Sunday, 24 July 2011

Chief Dan George

Clint Eastwood and Chief Dan George in The Outlaw Josey Wales

Even if you visit here only occasionally, you'll know that I'm into the Old West, the Southwest and the celluloid west.

One of my favourite westerns is the revisionist The Outlaw Josey Wales, directed by and starring Clint Eastwood. The movie is based on the book by Forrest Carter, who (perhaps) coincidentally wrote another of my favourite stories, The Education Of Little Tree. Carter was an enigmatic, and possibly deeply flawed character, and that deserves a separate post - but he could write.

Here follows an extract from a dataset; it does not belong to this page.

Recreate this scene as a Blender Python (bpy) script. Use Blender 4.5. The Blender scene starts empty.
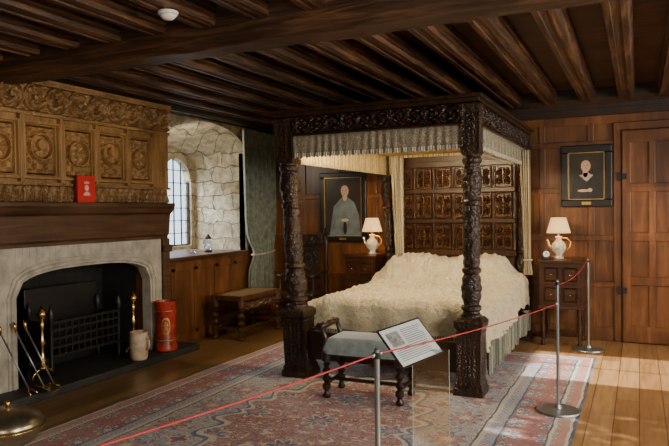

Eastwood's co-stars in Josey Wales were Sondra Locke, and the subject of this post - the wonderful Chief Dan George. As so often in his fairly short acting career (he didn't get his first acting job till he was sixty), he stole the show - and many of the best lines, including this:

'I didn't surrender neither. But they took my horse and made him surrender.'

He was indeed a chief - of the Tsleil-Waututh nation in North Vancouver, British Columbia - and as well as being an Academy Award-nominated actor he was a gifted author and poet. When another Canadian, Donald Sutherland, opened the 2010 Winter Olympics, he quoted from one of Chief Dan George's poems:

'The beauty of the trees,
the softness of the air,
the fragrance of the grass,
speaks to me.
And my heart soars.'

Chief Dan George, or Geswanouth Slahoot, was born on this day in 1899.